Traditional design methodolgies Vs trial and error

What are your experiences on game design and work flow, there are plenty of books out here, of which I have never really put any effort into reading. So from initial game idea and name to content creation, game mechanics, bug fixing, testing, polishing off and publishing. If you have a rough idea should you just ‘go with the flow’ and learn the experimental self taught way or would it be better to do some serious game design research and try and follow tried and tested ways. I am thinking about saving time mostly Vs really learning the whole in and out, the pitfalls and good ways of doing things?

You also have the general software methodologies for example, a Software release life cycle - Wikipedia , you could spend a lot of time learning about all these techniques, but do we really need to do this?

And then you have all the software dev methodologies such as Agile, Scrum…

How do you approach, game design and sofware development?

Posmortens are more worthy what many books, you can find many of them in gamasutra. Imo trial and error +1.

No other opinions?

My opinion is that you’re talking about software development practices in your post, and not about game design in particular. You shouldn’t have much difficulty finding quite a bit of information about that side of things.

Game design specifically on the other hand is a little arcane; modern video games in their current forum are a fairly new thing and there’s little serious material on the topic - the fact that up until recently we’re still exclusively applying traditional software engineering practices to games tells you a lot about that which still needs to be learnt. Nevertheless, there are some good books on the topic, but you’ll need to be looking for material covering general design practices (for example for everyday objects), rather than specifically for games. I wouldn’t be surprised if many of the generic design books can give you some really good rules and processes to follow.

At the end of the day though, there is no substitute for iteration and improvement.

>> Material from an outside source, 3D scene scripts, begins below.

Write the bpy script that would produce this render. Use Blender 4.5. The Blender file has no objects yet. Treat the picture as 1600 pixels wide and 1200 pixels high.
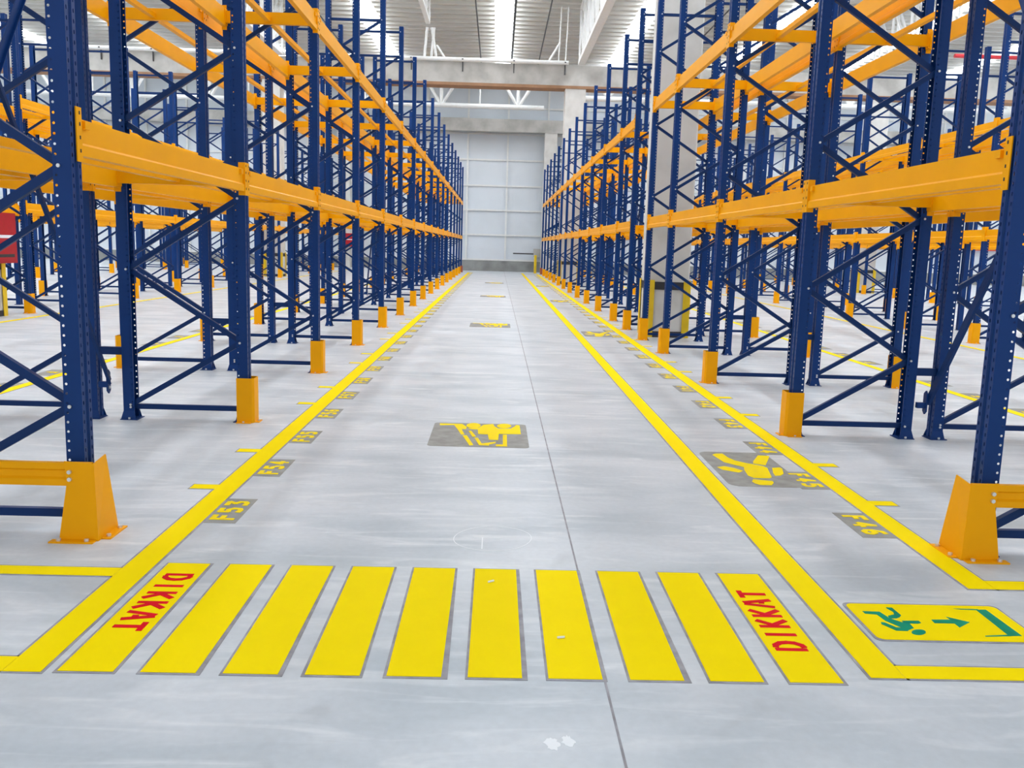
import bpy, bmesh, math, random
from mathutils import Vector, Matrix
random.seed(7)
SC = bpy.context.scene
COL = SC.collection
# ---------------------------------------------------------------- camera
F_PX, PITCH, YAW, ROLL, CAM_H = 1392.27, 0.1524, 0.0201, 0.0290, 1.4335
fw = Vector((math.sin(YAW)*math.cos(PITCH), math.cos(YAW)*math.cos(PITCH), -math.sin(PITCH)))
rt = Vector((math.cos(YAW), -math.sin(YAW), 0)); up = rt.cross(fw)
r2 = rt*math.cos(ROLL)+up*math.sin(ROLL); u2 = up*math.cos(ROLL)-rt*math.sin(ROLL)
cam = bpy.data.objects.new('camera', bpy.data.cameras.new('camera')); COL.objects.link(cam)
cam.matrix_world = Matrix(((r2.x,u2.x,-fw.x,0),(r2.y,u2.y,-fw.y,0),(r2.z,u2.z,-fw.z,CAM_H),(0,0,0,1)))
cam.data.sensor_width = 36; cam.data.lens = F_PX/1600*36; cam.data.clip_end = 300
SC.camera = cam
# ---------------------------------------------------------------- world, daylight, exposure
W = bpy.data.worlds.new('daylight'); SC.world = W; W.use_nodes = True
W.node_tree.nodes['Background'].inputs[0].default_value = (0.86,0.93,1.0,1)
W.node_tree.nodes['Background'].inputs[1].default_value = 1.3
SKY_EMIT = 11.5
SC.view_settings.view_transform = 'Standard'; SC.view_settings.look = 'None'
SC.view_settings.gamma = 1; SC.view_settings.use_curve_mapping = False
SC.view_settings.exposure = -0.2
# ---------------------------------------------------------------- materials
def mat(name, col, rough=.5, metal=0, var=.0, scale=8, emit=0, bump=0, col2=None, detail=4, spec=.5, lo=.35, hi=.65):
    m = bpy.data.materials.new(name); m.use_nodes = True
    nt = m.node_tree; b = nt.nodes['Principled BSDF']
    b.inputs['Roughness'].default_value = rough; b.inputs['Metallic'].default_value = metal
    b.inputs['Specular IOR Level'].default_value = spec
    if col2 is None: col2 = tuple(c*(1-var) for c in col)
    tc = nt.nodes.new('ShaderNodeTexCoord'); nz = nt.nodes.new('ShaderNodeTexNoise')
    nz.inputs['Scale'].default_value = scale; nz.inputs['Detail'].default_value = detail
    nt.links.new(tc.outputs['Object'], nz.inputs['Vector'])
    cr = nt.nodes.new('ShaderNodeValToRGB')
    cr.color_ramp.elements[0].position = lo; cr.color_ramp.elements[1].position = hi
    cr.color_ramp.elements[0].color = (*col2,1); cr.color_ramp.elements[1].color = (*col,1)
    nt.links.new(nz.outputs['Fac'], cr.inputs['Fac']); nt.links.new(cr.outputs['Color'], b.inputs['Base Color'])
    if bump:
        bp = nt.nodes.new('ShaderNodeBump'); bp.inputs['Strength'].default_value = bump
        nt.links.new(nz.outputs['Fac'], bp.inputs['Height']); nt.links.new(bp.outputs['Normal'], b.inputs['Normal'])
    if emit:
        b.inputs['Emission Color'].default_value = (0.93,0.97,1,1); b.inputs['Emission Strength'].default_value = emit
    return m
M = dict(
    blue = mat('blue_powder_coat', (.002,.037,.180), .42, var=.12, scale=3, spec=.22),
    blue_dark = mat('blue_brace_coat', (.003,.030,.135), .45, var=.12, scale=3, spec=.22),
    orange = mat('orange_powder_coat', (.98,.42,.0), .42, var=.06, scale=2, spec=.14),
    guard = mat('guard_orange_coat', (.98,.42,.0), .45, var=.07, scale=3, spec=.14),
    yellow = mat('yellow_floor_paint', (1.0,.76,.0), .62, var=.02, scale=6, spec=.03),
    faded = mat('worn_yellow_paint', (1.0,.76,.0), .6, col2=(.95,.72,.03), scale=22, spec=.03),
    ygreen = mat('yellow_guard_paint', (.85,.58,.01), .45, var=.1),
    primer = mat('grey_primer', (.27,.265,.25), .7, col2=(.35,.35,.33), scale=9, spec=.2),
    edge = mat('paint_outline', (.36,.35,.38), .7, col2=(.24,.23,.25), scale=14),
    red = mat('red_stencil_paint', (.78,.0,.015), .5, var=.12, scale=12, spec=.07),
    redcab = mat('red_cabinet', (.45,.005,.015), .4, var=.1),
    green = mat('green_sign_paint', (.0,.30,.18), .5, var=.2, scale=14, spec=.07),
    steel = mat('zinc_bolt', (.75,.76,.78), .35, metal=.6, var=.1),
    white = mat('white_steel', (.80,.81,.80), .45, var=.06),
    wall = mat('wall_panel', (.70,.75,.80), .5, var=.05, scale=.8),
    concrete = mat('cast_concrete', (.50,.49,.46), .85, col2=(.36,.35,.325), scale=1.7, detail=8, bump=.1, lo=.3, hi=.6),
    precast = mat('pale_column_concrete', (.68,.67,.64), .85, col2=(.52,.51,.48), scale=1.5, detail=8, bump=.08, lo=.25, hi=.55),
    plinth = mat('plinth_concrete', (.33,.34,.33), .85, col2=(.22,.225,.22), scale=1.4, detail=8, lo=.3, hi=.62),
    wood = mat('brown_formwork', (.36,.20,.11), .8, var=.2, scale=3),
    roof = mat('roof_sheet', (.70,.695,.655), .5, var=.08, scale=.6),
    sky = mat('skylight_panel', (.9,.93,1), .5, emit=SKY_EMIT),
    dark = mat('dark_metal', (.03,.03,.035), .5, var=.1),
    chalk = mat('chalk', (.86,.88,.91), .9, var=.04),
    redpipe = mat('red_pipe', (.62,.03,.04), .4, var=.05),
    brown = mat('red_brown_paint', (.42,.10,.04), .5, var=.1),
)
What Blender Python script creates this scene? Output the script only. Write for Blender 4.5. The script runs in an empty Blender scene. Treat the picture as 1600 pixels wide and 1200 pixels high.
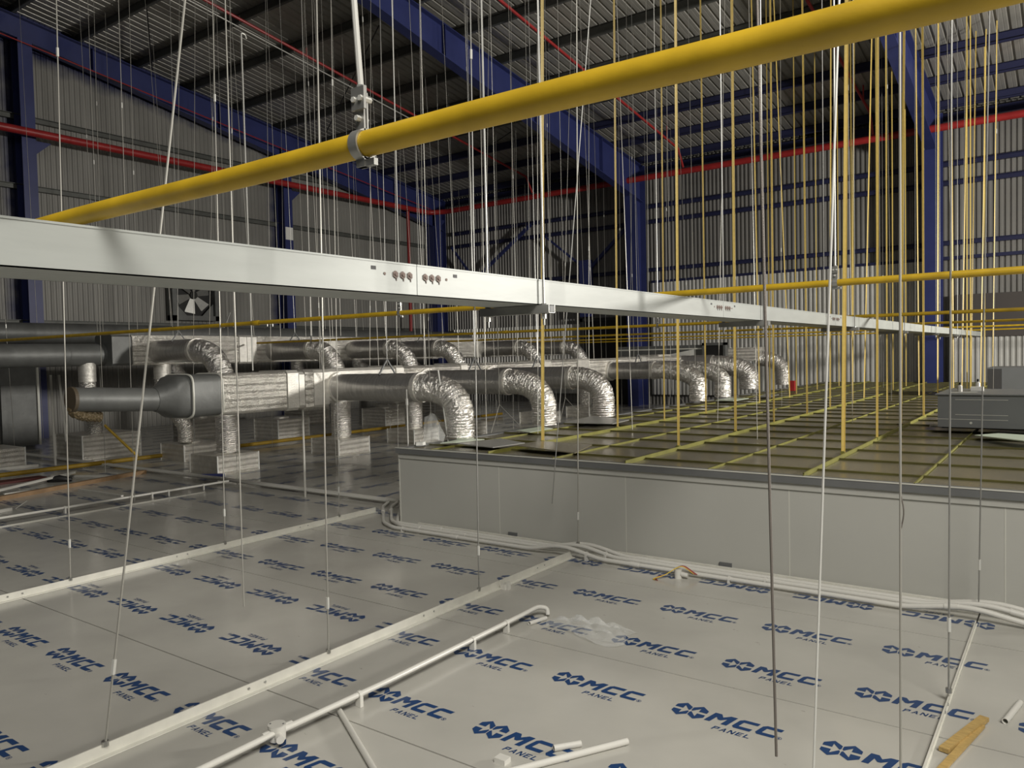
import bpy, bmesh, math, random
from mathutils import Vector, Matrix
random.seed(7)
C = bpy.context.scene.collection
scene = bpy.context.scene

# ------------------------------------------------------------------ camera
YAW, PIT, ROL, FPX, EYE = 0.62675935, 0.03655434, -0.02234006, 1215.09, 1.55
fwd = Vector((-math.sin(YAW)*math.cos(PIT), math.cos(YAW)*math.cos(PIT), -math.sin(PIT)))
rgt = Vector((math.cos(YAW), math.sin(YAW), 0))
upv = rgt.cross(fwd)
R_ = rgt*math.cos(ROL) + upv*math.sin(ROL)
U_ = -rgt*math.sin(ROL) + upv*math.cos(ROL)
cam_d = bpy.data.cameras.new('camera'); cam = bpy.data.objects.new('camera', cam_d); C.objects.link(cam)
M = Matrix(((R_.x, U_.x, -fwd.x, 0), (R_.y, U_.y, -fwd.y, 0), (R_.z, U_.z, -fwd.z, EYE), (0, 0, 0, 1)))
cam.matrix_world = M
cam_d.sensor_width = 36; cam_d.lens = FPX/1600*36; cam_d.clip_start = 0.05; cam_d.clip_end = 200
scene.camera = cam
# ------------------------------------------------------------------ light and exposure
scene.view_settings.view_transform = 'Standard'; scene.view_settings.look = 'None'
scene.view_settings.gamma = 1; scene.view_settings.use_curve_mapping = False
scene.view_settings.exposure = 0.0
w = bpy.data.worlds.new('world'); scene.world = w; w.use_nodes = True
w.node_tree.nodes['Background'].inputs[0].default_value = (0.75, 0.82, 0.9, 1)
w.node_tree.nodes['Background'].inputs[1].default_value = 0.02
def lamp(name, loc, target, energy, size, col=(1, 0.955, 0.88)):
    d = bpy.data.lights.new(name, 'AREA'); d.shape = 'SQUARE'; d.size = size; d.energy = energy; d.color = col
    o = bpy.data.objects.new(name, d); C.objects.link(o); o.location = loc
    o.rotation_euler = (Vector(target)-Vector(loc)).to_track_quat('-Z', 'Y').to_euler()
    return o
lamp('site_floodlight', (7.5, 12.5, 3.3), (-9, 13, 4.2), 1700, 0.8)
soft_fill = lamp('soft_fill_light', (3.6, -1.6, 7.6), (-1.8, 3.2, 0.0), 325, 4.0)  # unseen broad light, added to brighten the near floor without a tray shadow
soft_fill.data.spread = math.radians(105)

# ------------------------------------------------------------------ helpers
def ray(x, y):
    return (R_*((x-800)/FPX) + U_*((600-y)/FPX) + fwd)
def on(axis, x, y, v):
    d = ray(x, y); o = Vector((0, 0, EYE))
    t = (v-o[axis])/d[axis]; return o+d*t
def proof(x, y, off=0.0):          # where a line of sight meets the roof underside
    d = ray(x, y); t = (7.02+.14*21+off-EYE)/(d.z+.14*d.y); return Vector((0, 0, EYE))+d*t
def roofz(Y): return 7.02+.14*(21-Y)

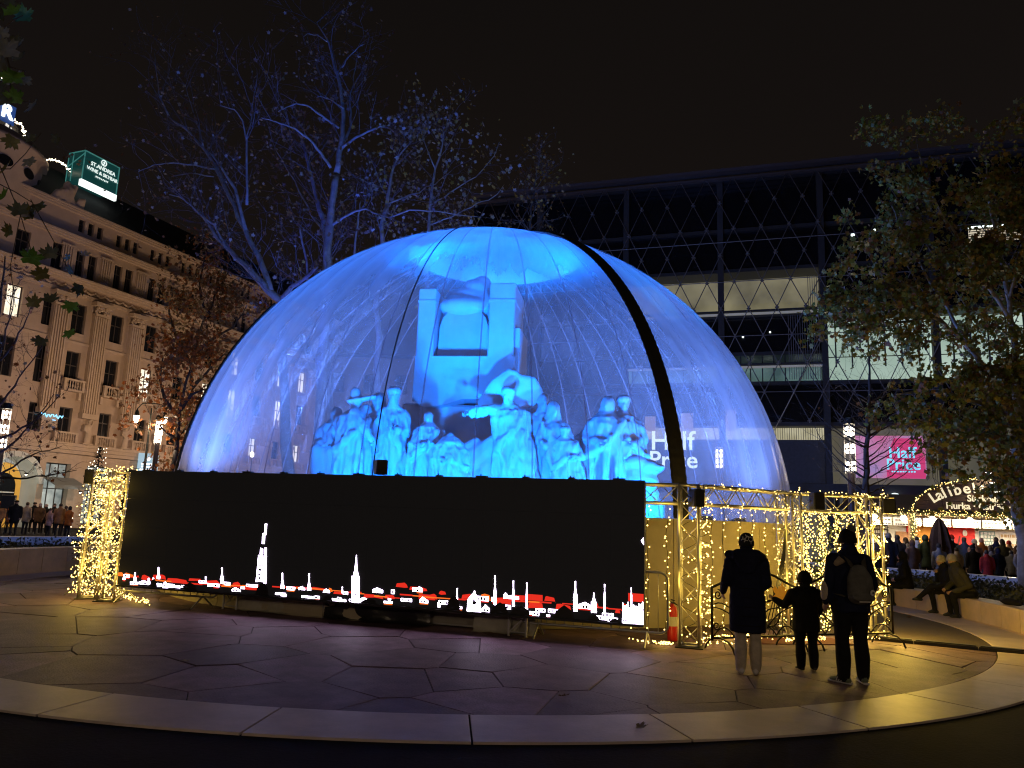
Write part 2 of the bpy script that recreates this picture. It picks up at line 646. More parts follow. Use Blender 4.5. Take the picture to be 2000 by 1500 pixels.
# ------------------------------------------------------------------ figures (people and statues)
def seg_d(P, a, b):
    ab = b - a
    t = np.clip(((P - a) @ ab) / max(ab @ ab, 1e-9), 0, 1)
    return np.linalg.norm(P - (a + t[:, None] * ab), axis=1)

class Fig:
    """tapered limbs fused into one skin; each limb carries a material tag"""
    def __init__(s):
        s.mb = MB()
        s.seg = []
        s.extra = MB()
        s.hem = None
    def limb(s, tag_, pts, rad, side=(1, 0, 0), n=12, knobs=True):
        s.mb.tube(pts, rad, n=n, side=side)
        R = rad if isinstance(rad, (list, tuple)) else [rad] * len(pts)
        R = [r if isinstance(r, (list, tuple)) else (r, r) for r in R]
        for p, r in (zip(pts, R) if knobs else ()):
            k = min(r)
            s.mb.ell(p, (r[0] * 0.97, r[1] * 0.97, k * 0.9), 10, 6)
        for i in range(len(pts) - 1):
            s.seg.append((tag_, np.array(pts[i], float), np.array(pts[i + 1], float), (R[i][0] + R[i][1] + R[i + 1][0] + R[i + 1][1]) / 4))
    def ell(s, tag_, c, r, M=None):
        s.mb.ell(c, r, 14, 10, M=M)
        c = np.array(c, float)
        s.seg.append((tag_, c, c + 1e-4, sum(r) / 3))
    def hand(s, wrist, d, palm_n, size=0.18, mi=2, curl=0.6, thumb_side=1):
        """palm, four unequal bent fingers and a thumb off the palm's side"""
        w = Vector(wrist)
        d = Vector(d).normalized()
        nrm = Vector(palm_n)
        nrm = (nrm - d * nrm.dot(d)).normalized()
        lat = d.cross(nrm).normalized() * thumb_side
        k = size / 0.18
        E = s.extra
        E.tube([w - d * 0.02 * k, w + d * 0.03 * k, w + d * 0.085 * k], [(0.026 * k, 0.018 * k), (0.037 * k, 0.017 * k), (0.038 * k, 0.013 * k)], n=10, side=lat, mi=mi)
        for i, (o, L) in enumerate(((0.028, 0.072), (0.0095, 0.082), (-0.0095, 0.076), (-0.027, 0.058))):
            p = w + d * 0.075 * k + lat * o * k
            pts = [p]
            dd = d.copy()
            for q, fr in enumerate((0.45, 0.32, 0.23)):
                ang = curl * (0.5 + 0.35 * q)
                dd = (dd * cos(ang) + nrm * sin(ang)).normalized()
                p = p + dd * L * fr * k
                pts.append(p)
            E.tube(pts, [0.0092 * k, 0.0088 * k, 0.008 * k, 0.006 * k], n=6, mi=mi)
        p = w + d * 0.025 * k + lat * 0.03 * k
        t1 = (d * 0.6 + lat * 0.8 + nrm * 0.25).normalized()
        t2 = (d * 0.9 + lat * 0.25 + nrm * 0.4).normalized()
        E.tube([p, p + t1 * 0.035 * k, p + t1 * 0.035 * k + t2 * 0.03 * k], [0.0125 * k, 0.0105 * k, 0.0075 * k], n=6, mi=mi)
    def mesh(s, mats, voxel, smooth=2):
        r = remesh(s.mb, voxel, smooth)
        n = len(r.vertices)
        V = np.zeros(n * 3)
        r.vertices.foreach_get('co', V)
        V = V.reshape(-1, 3)
        C_ = np.zeros(len(r.polygons) * 3)
        r.polygons.foreach_get('center', C_)
        C_ = C_.reshape(-1, 3)
        best = np.full(len(C_), 1e9)
        ti = np.zeros(len(C_), int)
        for (t, a, b, rr) in s.seg:
            d = seg_d(C_, a, b) - rr
            if t == 0 and s.hem is not None:
                d = np.where(C_[:, 2] < s.hem, 1e6, d)
            k = d < best
            best[k] = d[k]
            ti[k] = t
        out_ = MB()
        out_.v = [tuple(v) for v in V]
        out_.f = [tuple(p.vertices) for p in r.polygons]
        out_.m = [int(t) for t in ti]
        bpy.data.meshes.remove(r)
        if s.extra.v:
            out_.add(s.extra.v, s.extra.f)
            out_.m[-len(s.extra.f):] = s.extra.m
        return out_.mesh('body', mats, smooth=True)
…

There is almost no product that hasn’t undergone plenty of iteration before making it into your hands in order to make it what it is.

In my experience there are two types of designers: Type 1 is basically a level designer with some design insights, but generally isn’t good with mechanical/abstract systems (and usually can’t script or code). Type 2 is more of a “game designer” and understands abstract systems, mechanics, flows etc.

It really depends what you want to be. But it sounds to me like “I can’t be arsed learning to learn how to really design, so can I skip the hard work and just wing it?”. The truth is that you CAN wing it, but then you’ll find it incredibly hard to produce consistantly good designs (and as importantly throw away bad ones).

The best designers I’ve worked with have been incredibly well read, have been either great “systems” designers or great aesthetic designers, both being valuable. Take guys like Dan Cook and Stephane Bura and look at the things they’ve written about. Most books I’ve read on game design have been pretty useless to be fair, but you simply can’t get around the fact that to be a great designer you need to skilled in lots of areas and able to distill ideas into abstract concepts, then to flesh out those abstractions into practical designs. So finding the best books on game design is a start, then supplement those with other design areas, architecture, philosophy, maths, artificial intelligence, writing, cinematography, economics etc.

I guess what I’m saying is that you’re question has completely the wrong tone if you actually want to be a great “designer” and not just some dude who maybe occasionally makes a half-decent game. Put the effort in to get the reward and all that.